Originally Posted By: RoCk
One identifier may not make a noticeable difference, but add that one unnoticeable difference together with all the other unnoticeable differences and suddenly you have a noticeable difference. But you're right, 10ms is nothing to worry about.


Only if it's all done at once. And in most cases, that is not true. There was discussion over how not using {}'s could make it "noticeably" faster. I have a LOT of scripts running and many of them use TEXT events in channels with a lot of text. The majority of code in my scripts use {}'s and there isn't enough of a slowdown to even notice without trying to detect it with a script. Everything happens fast enough that it might as well be called "instant." Sure, if you went through and ran all of my scripts without those {}'s and tested it with a script, you'd find that not using them would be faster... but when actually using the scripts as they are currently written, there isn't anywhere near enough slowdown to notice.
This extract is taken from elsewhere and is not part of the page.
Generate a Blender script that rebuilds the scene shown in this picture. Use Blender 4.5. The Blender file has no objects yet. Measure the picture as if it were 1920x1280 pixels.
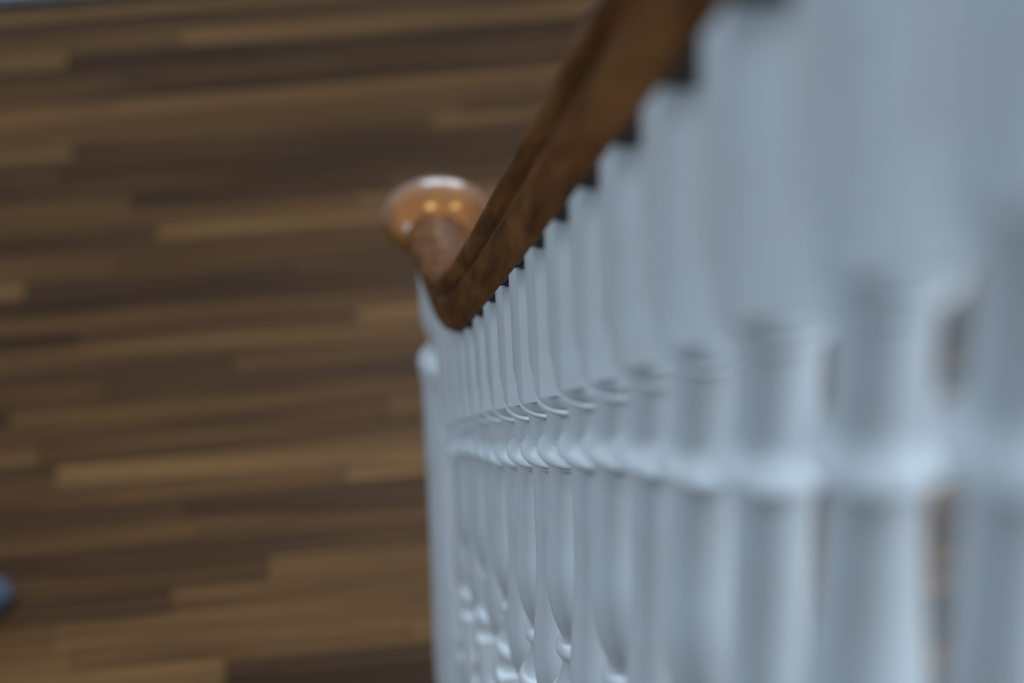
import bpy, bmesh, math, random
from mathutils import Matrix, Vector
R = math.radians
sc = bpy.context.scene
col = sc.collection
random.seed(11)

# ---------------------------------------------------------------- camera, world, lights, exposure
H = 2.6                                   # height of the lens above the hall floor
cam_d = bpy.data.cameras.new('camera')
cam = bpy.data.objects.new('camera', cam_d); col.objects.link(cam); sc.camera = cam
cam_d.sensor_width = 36; cam_d.lens = 85
rot = Matrix(((0.99125322, -0.10418117, 0.08101448), (-0.12520017, -0.5482043, 0.82692017), (-0.04173703, -0.8298303, -0.55645277)))
m = Matrix(((rot[0][0], -rot[0][1], -rot[0][2], 0), (rot[1][0], -rot[1][1], -rot[1][2], 0), (rot[2][0], -rot[2][1], -rot[2][2], H), (0, 0, 0, 1)))
cam.matrix_world = m
cam_d.clip_start = 0.02
cam_d.dof.use_dof = True; cam_d.dof.focus_distance = 1.80; cam_d.dof.aperture_fstop = 4.0

world = bpy.data.worlds.new('world'); sc.world = world; world.use_nodes = True
bg = world.node_tree.nodes['Background']; bg.inputs[0].default_value = (0.55, 0.755, 1.0, 1); bg.inputs[1].default_value = 0.26

def area(name, loc, target, sx, sy, power, color):
    d = bpy.data.lights.new(name, 'AREA'); d.shape = 'RECTANGLE'; d.size = sx; d.size_y = sy; d.energy = power; d.color = color
    o = bpy.data.objects.new(name, d); col.objects.link(o); o.location = loc
    o.rotation_euler = (Vector(target) - Vector(loc)).to_track_quat('-Z', 'Y').to_euler()
    return o
DAY = (0.65, 0.825, 1.0)
area('landing_window_light', (2.9, -0.8, 4.0), (0.2, 1.1, 2.0), 1.0, 1.5, 140, DAY)
area('side_window_light', (-3.6, 1.0, 3.7), (0.1, 1.9, 1.6), 1.6, 2.0, 86, DAY)
area('stairwell_skylight', (0.45, 0.5, 6.2), (0.2, 1.5, 1.8), 1.6, 1.6, 235, DAY)
sc.view_settings.view_transform = 'Standard'; sc.view_settings.look = 'None'
sc.view_settings.exposure = 0.0; sc.view_settings.gamma = 1.0; sc.view_settings.use_curve_mapping = False

# ---------------------------------------------------------------- materials
def nodes(name):
    mt = bpy.data.materials.new(name); mt.use_nodes = True
    nt = mt.node_tree; return mt, nt, nt.nodes['Principled BSDF']
def L(nt, a, b): nt.links.new(a, b)

def paint(name, c, rough=0.38, bump=0.12):
    mt, nt, b = nodes(name)
    b.inputs['Roughness'].default_value = rough
    tc = nt.nodes.new('ShaderNodeTexCoord')
    mp = nt.nodes.new('ShaderNodeMapping'); mp.inputs['Scale'].default_value = (60, 60, 9)
    no = nt.nodes.new('ShaderNodeTexNoise'); no.inputs['Scale'].default_value = 2.2; no.inputs['Detail'].default_value = 5
    L(nt, tc.outputs['Object'], mp.inputs[0]); L(nt, mp.outputs[0], no.inputs['Vector'])
    n2 = nt.nodes.new('ShaderNodeTexNoise'); n2.inputs['Scale'].default_value = 14; n2.inputs['Detail'].default_value = 3
    L(nt, tc.outputs['Object'], n2.inputs['Vector'])
    cr = nt.nodes.new('ShaderNodeValToRGB')
    cr.color_ramp.elements[0].position = 0.32; cr.color_ramp.elements[0].color = (c[0]*.90, c[1]*.885, c[2]*.86, 1)
    cr.color_ramp.elements[1].position = 0.62; cr.color_ramp.elements[1].color = (*c, 1)
    L(nt, n2.outputs[0], cr.inputs[0]); L(nt, cr.outputs[0], b.inputs['Base Color'])
    bp = nt.nodes.new('ShaderNodeBump'); bp.inputs['Strength'].default_value = bump; bp.inputs['Distance'].default_value = 0.002
    L(nt, no.outputs[0], bp.inputs['Height']); L(nt, bp.outputs[0], b.inputs['Normal'])
    return mt

def wood(name, stops, rough, rotx=0.0, stretch=(3, 70, 70), per_object=0.0, coat=0.0, scale=1.0, gloss=0.5):
    mt, nt, b = nodes(name)
    b.inputs['Roughness'].default_value = rough
    b.inputs['Coat Weight'].default_value = coat; b.inputs['Coat Roughness'].default_value = 0.08
    b.inputs['Specular IOR Level'].default_value = gloss
    tc = nt.nodes.new('ShaderNodeTexCoord'); oi = nt.nodes.new('ShaderNodeObjectInfo')
    mr = nt.nodes.new('ShaderNodeMapping'); mr.inputs['Rotation'].default_value = (rotx, 0, 0)
    L(nt, tc.outputs['Object'], mr.inputs[0])
    mp = nt.nodes.new('ShaderNodeMapping'); mp.inputs['Scale'].default_value = stretch
    L(nt, mr.outputs[0], mp.inputs[0])
    off = nt.nodes.new('ShaderNodeMath'); off.operation = 'MULTIPLY'; off.inputs[1].default_value = 57.0
    L(nt, oi.outputs['Random'], off.inputs[0])
    cx = nt.nodes.new('ShaderNodeCombineXYZ'); L(nt, off.outputs[0], cx.inputs[0]); L(nt, off.outputs[0], cx.inputs[1])
    ad = nt.nodes.new('ShaderNodeVectorMath'); ad.operation = 'ADD'; L(nt, mp.outputs[0], ad.inputs[0]); L(nt, cx.outputs[0], ad.inputs[1])
    no = nt.nodes.new('ShaderNodeTexNoise'); no.inputs['Scale'].default_value = scale; no.inputs['Detail'].default_value = 6; no.inputs['Distortion'].default_value = 0.4
    L(nt, ad.outputs[0], no.inputs['Vector'])
    mx = nt.nodes.new('ShaderNodeMix'); mx.data_type = 'FLOAT'; mx.inputs[0].default_value = per_object
    L(nt, no.outputs[0], mx.inputs[2]); L(nt, oi.outputs['Random'], mx.inputs[3])
    cr = nt.nodes.new('ShaderNodeValToRGB')
    while len(cr.color_ramp.elements) < len(stops): cr.color_ramp.elements.new(0.5)
    for e, (p, c) in zip(cr.color_ramp.elements, stops): e.position = p; e.color = (*c, 1)
    L(nt, mx.outputs[0], cr.inputs[0]); L(nt, cr.outputs[0], b.inputs['Base Color'])
    bp = nt.nodes.new('ShaderNodeBump'); bp.inputs['Strength'].default_value = 0.12; bp.inputs['Distance'].default_value = 0.001
    L(nt, no.outputs[0], bp.inputs['Height']); L(nt, bp.outputs[0], b.inputs['Normal'])
    return mt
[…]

It would really take a lot of things happening all at once for it to really be noticeable, or else some loop that needs to loop a LOT of times before getting a result, or something similar. That's all I'm saying. I believe in optimizing code, but there are just some things that really aren't worth bothering with and {}'s or ()'s or #/$chan are some of them. As such, I would use:

Code:
if (this == that) { do this in $chan }


Rather than:

Code:
if (this == that) do this in #


Or:

Code:
if this == that { do this in # }


Or whatever. Again, it's just my opinion. Besides, I personally find the first one much easier to read quickly without having to think about it. That makes for easier debugging.